**Set exercise**: Gather up all lines that carry the word "Write".

**Given data**:
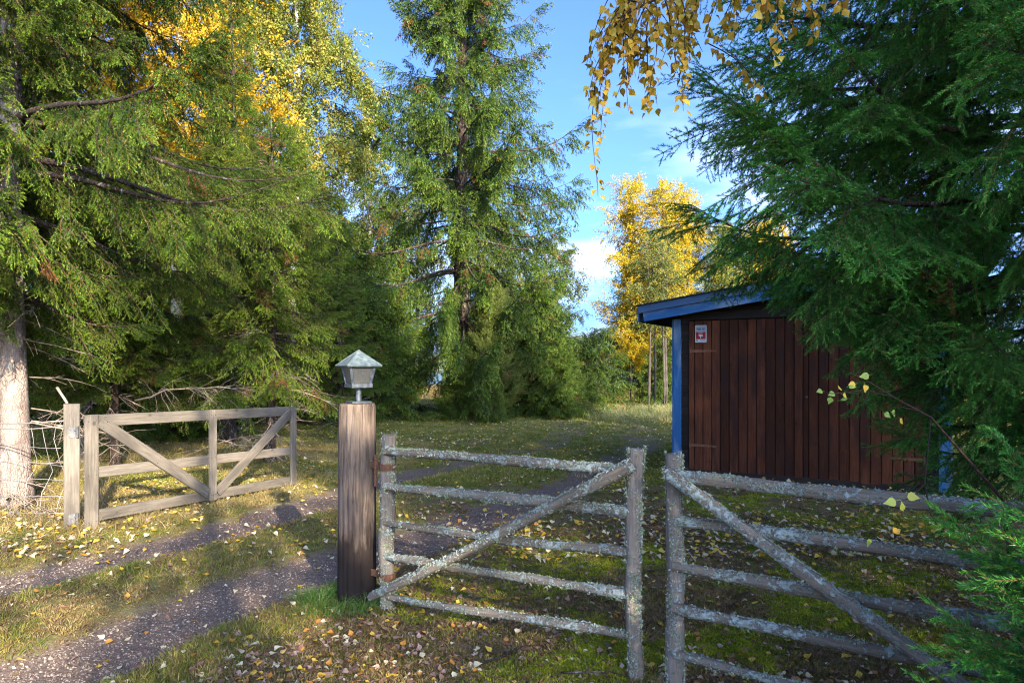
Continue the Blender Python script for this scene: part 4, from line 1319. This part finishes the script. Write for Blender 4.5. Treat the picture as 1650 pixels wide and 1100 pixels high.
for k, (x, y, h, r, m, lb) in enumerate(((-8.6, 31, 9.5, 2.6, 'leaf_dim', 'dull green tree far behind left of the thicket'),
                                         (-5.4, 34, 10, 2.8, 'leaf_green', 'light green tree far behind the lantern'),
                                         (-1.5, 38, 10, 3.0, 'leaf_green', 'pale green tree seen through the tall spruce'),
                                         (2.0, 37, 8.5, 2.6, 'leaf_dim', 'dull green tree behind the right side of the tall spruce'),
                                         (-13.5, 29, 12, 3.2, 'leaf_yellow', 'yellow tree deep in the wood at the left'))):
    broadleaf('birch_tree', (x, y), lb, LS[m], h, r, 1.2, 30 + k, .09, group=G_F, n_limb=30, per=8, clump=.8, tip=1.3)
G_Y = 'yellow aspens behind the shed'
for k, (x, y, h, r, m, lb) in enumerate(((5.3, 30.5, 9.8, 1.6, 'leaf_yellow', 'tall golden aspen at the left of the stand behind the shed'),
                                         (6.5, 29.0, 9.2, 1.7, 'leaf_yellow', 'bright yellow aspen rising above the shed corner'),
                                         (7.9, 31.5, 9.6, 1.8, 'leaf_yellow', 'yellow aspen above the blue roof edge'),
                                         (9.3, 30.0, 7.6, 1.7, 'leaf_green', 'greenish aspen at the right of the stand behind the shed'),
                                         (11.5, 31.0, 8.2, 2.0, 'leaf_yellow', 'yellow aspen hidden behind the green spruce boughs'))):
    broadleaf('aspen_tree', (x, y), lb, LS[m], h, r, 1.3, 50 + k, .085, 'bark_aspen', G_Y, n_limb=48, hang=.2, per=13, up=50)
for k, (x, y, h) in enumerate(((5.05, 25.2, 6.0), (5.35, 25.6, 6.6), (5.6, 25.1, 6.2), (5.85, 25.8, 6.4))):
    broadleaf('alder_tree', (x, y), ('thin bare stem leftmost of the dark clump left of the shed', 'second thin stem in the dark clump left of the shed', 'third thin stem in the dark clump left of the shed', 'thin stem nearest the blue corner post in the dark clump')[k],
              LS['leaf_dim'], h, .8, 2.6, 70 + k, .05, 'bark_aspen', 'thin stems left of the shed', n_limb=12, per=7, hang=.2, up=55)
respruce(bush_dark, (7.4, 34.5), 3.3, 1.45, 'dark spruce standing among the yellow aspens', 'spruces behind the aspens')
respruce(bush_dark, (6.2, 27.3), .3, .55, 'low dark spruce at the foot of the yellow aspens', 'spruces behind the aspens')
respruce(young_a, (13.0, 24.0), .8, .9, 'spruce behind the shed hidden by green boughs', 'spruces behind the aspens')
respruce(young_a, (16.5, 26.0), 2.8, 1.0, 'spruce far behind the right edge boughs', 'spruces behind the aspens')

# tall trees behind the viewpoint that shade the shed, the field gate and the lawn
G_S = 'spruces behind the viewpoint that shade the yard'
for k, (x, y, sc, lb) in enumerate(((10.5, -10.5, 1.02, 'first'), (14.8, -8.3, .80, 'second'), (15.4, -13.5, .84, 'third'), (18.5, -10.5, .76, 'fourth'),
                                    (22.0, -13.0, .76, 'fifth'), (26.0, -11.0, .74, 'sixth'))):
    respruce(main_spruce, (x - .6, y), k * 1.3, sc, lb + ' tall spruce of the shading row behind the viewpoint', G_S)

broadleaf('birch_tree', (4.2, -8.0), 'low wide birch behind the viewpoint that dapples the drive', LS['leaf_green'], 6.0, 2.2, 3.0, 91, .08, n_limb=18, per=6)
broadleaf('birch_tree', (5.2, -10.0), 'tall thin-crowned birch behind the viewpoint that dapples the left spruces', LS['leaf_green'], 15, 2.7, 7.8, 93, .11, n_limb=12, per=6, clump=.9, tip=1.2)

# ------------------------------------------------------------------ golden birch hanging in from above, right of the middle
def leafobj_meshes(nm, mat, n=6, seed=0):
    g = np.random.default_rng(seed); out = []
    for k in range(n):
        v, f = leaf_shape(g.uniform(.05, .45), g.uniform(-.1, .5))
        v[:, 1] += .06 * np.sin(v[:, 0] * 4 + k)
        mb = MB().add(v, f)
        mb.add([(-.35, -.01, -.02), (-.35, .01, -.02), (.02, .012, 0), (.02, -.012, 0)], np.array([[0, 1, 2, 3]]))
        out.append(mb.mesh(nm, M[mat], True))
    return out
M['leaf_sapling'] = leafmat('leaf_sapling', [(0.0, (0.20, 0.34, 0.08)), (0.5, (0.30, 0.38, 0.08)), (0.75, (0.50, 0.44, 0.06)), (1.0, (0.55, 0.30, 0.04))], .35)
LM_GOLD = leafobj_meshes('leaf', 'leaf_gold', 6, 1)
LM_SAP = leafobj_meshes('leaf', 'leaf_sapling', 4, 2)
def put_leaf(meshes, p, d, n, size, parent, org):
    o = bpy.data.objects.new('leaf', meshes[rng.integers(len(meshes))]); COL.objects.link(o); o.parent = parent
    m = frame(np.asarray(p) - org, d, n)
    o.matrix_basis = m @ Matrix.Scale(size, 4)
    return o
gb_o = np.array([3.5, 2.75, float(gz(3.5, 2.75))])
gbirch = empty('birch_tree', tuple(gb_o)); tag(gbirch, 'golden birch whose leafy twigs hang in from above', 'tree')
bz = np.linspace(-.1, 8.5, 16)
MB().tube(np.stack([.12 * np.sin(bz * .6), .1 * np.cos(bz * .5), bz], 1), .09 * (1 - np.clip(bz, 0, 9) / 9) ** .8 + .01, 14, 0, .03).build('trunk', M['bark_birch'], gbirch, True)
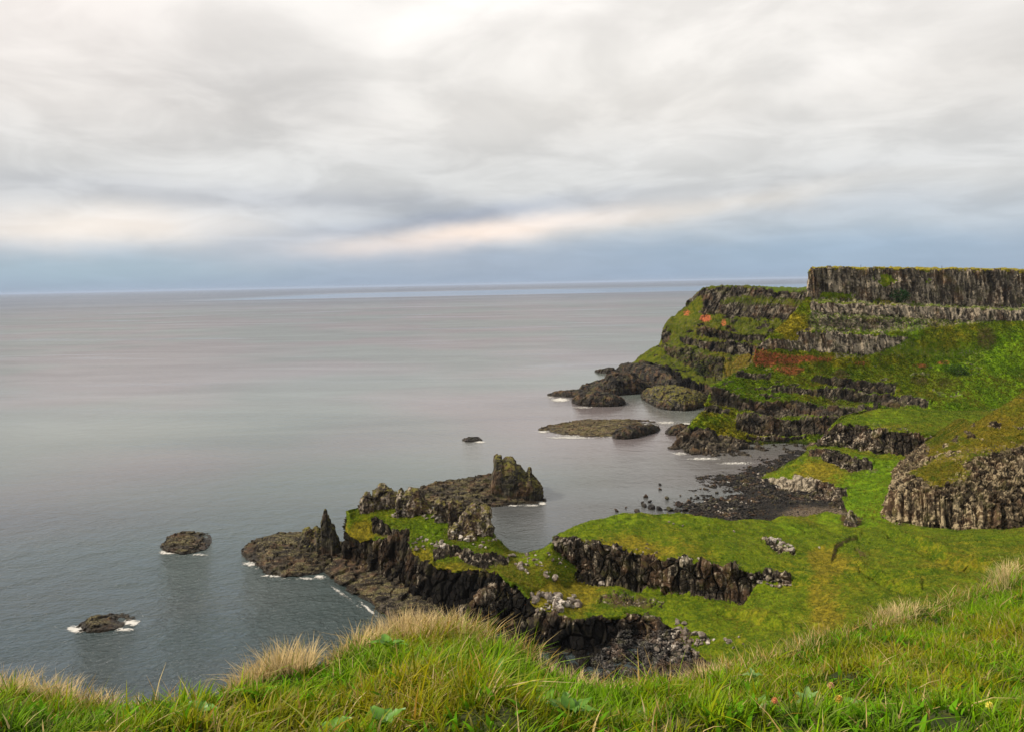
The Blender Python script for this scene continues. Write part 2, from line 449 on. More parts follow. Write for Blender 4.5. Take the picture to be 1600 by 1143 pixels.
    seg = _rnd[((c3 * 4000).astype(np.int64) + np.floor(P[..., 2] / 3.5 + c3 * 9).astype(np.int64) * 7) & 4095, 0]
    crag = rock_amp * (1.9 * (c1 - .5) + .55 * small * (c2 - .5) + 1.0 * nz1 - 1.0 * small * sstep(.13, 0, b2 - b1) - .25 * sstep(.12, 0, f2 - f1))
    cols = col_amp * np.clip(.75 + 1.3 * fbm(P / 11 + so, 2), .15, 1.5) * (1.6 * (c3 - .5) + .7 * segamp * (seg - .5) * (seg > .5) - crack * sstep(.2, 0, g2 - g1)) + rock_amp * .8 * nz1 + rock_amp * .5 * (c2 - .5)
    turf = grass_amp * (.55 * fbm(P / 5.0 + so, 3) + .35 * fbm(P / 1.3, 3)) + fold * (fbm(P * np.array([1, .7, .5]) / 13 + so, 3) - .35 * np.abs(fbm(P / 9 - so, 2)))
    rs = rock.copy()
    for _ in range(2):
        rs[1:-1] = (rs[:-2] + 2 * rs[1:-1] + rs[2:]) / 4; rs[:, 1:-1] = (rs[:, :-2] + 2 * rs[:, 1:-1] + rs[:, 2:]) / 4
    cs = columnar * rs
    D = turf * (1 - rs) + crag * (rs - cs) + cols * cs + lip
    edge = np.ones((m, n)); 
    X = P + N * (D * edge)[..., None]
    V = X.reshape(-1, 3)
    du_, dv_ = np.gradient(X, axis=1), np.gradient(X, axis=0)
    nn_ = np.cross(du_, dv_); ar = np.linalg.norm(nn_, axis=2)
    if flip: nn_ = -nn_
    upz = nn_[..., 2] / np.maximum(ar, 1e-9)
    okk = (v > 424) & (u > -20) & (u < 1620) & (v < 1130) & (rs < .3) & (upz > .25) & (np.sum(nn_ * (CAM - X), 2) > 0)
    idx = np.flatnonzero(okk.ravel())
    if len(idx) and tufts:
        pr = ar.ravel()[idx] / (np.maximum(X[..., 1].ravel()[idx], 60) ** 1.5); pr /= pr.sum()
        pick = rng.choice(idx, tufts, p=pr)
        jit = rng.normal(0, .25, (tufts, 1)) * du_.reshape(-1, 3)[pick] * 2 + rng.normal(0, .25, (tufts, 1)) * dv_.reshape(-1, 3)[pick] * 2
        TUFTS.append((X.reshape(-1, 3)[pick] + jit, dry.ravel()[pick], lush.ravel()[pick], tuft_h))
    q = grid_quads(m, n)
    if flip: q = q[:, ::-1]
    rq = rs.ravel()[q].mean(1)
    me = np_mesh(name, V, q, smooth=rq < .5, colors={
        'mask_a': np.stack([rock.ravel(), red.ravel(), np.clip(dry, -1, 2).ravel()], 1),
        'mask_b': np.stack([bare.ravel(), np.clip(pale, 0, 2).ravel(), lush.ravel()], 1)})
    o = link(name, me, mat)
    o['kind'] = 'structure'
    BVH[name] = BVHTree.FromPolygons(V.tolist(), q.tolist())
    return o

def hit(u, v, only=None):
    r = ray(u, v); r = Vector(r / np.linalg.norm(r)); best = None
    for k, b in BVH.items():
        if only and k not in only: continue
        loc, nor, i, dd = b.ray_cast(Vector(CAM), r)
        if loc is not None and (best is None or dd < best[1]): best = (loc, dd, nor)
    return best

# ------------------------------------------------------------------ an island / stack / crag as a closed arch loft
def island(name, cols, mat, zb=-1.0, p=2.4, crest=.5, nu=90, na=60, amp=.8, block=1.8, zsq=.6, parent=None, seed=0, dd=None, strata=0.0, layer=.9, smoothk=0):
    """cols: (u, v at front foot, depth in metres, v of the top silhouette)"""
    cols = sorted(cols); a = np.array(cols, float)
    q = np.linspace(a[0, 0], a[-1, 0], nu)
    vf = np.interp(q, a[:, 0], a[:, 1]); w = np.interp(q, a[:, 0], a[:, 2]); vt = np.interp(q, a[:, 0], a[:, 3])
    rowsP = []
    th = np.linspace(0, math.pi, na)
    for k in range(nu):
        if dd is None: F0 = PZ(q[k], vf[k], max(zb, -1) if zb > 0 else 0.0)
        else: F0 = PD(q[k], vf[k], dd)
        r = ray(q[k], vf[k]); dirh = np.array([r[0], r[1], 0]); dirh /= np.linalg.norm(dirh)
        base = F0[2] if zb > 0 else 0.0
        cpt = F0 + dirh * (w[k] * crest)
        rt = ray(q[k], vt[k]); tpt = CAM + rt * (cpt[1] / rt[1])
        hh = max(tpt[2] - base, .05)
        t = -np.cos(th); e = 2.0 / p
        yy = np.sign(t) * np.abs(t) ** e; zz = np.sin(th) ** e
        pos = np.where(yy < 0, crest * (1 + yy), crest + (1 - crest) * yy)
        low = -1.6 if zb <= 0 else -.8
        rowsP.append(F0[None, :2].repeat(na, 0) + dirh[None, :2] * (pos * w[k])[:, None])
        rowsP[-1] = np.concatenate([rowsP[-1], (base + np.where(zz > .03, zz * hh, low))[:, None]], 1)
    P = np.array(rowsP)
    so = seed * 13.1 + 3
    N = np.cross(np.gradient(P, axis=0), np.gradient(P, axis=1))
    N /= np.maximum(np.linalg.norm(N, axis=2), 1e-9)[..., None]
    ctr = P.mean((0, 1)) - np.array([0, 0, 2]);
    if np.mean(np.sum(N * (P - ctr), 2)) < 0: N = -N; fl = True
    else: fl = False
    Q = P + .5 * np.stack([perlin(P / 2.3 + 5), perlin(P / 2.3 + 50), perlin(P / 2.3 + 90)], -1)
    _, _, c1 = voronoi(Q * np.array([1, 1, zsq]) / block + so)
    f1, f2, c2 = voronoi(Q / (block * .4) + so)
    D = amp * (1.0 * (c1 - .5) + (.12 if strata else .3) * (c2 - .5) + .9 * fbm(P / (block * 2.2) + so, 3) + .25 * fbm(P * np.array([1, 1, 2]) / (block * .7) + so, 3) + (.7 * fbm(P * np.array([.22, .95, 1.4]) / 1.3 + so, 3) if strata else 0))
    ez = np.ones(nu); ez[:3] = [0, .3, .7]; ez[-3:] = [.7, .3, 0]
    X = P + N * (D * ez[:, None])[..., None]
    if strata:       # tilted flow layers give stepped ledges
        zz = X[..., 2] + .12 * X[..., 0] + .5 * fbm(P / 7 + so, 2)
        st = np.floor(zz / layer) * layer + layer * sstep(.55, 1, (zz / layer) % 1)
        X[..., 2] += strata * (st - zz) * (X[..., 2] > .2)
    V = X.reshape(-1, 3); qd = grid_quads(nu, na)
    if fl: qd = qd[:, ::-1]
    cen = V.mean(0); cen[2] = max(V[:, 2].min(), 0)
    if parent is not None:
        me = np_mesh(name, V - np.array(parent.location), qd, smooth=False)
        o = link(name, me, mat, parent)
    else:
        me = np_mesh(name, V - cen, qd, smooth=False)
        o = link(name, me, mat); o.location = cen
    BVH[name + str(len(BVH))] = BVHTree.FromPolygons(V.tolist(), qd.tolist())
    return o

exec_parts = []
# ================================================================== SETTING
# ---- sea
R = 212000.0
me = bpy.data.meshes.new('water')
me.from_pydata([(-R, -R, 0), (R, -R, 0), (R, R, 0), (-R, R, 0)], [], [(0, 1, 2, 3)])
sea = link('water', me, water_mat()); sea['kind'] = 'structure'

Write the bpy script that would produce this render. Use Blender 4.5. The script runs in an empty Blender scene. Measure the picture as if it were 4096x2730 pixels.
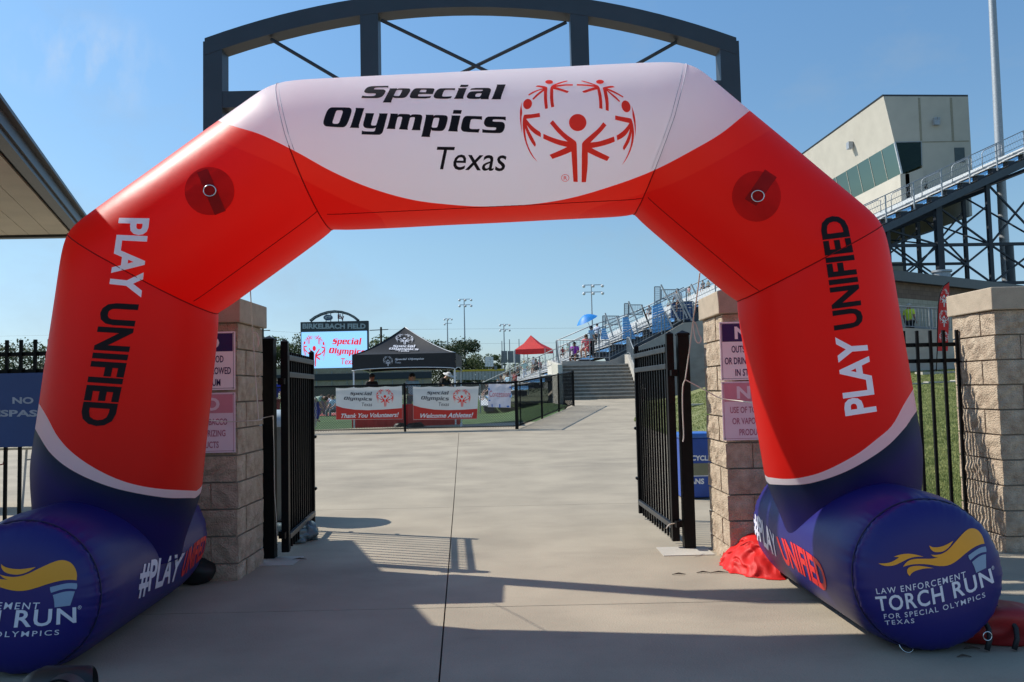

**Completed exercise**:
Continue the Blender Python script for this scene: part 4, from line 1319. This part finishes the script. Write for Blender 4.5. Treat the picture as 1650 pixels wide and 1100 pixels high.
The Blender Python script for this scene continues. Write part 2, from line 449 on. More parts follow. Write for Blender 4.5. Take the picture to be 1600 by 1143 pixels.
Write the bpy script that would produce this render. Use Blender 4.5. The script runs in an empty Blender scene. Measure the picture as if it were 4096x2730 pixels.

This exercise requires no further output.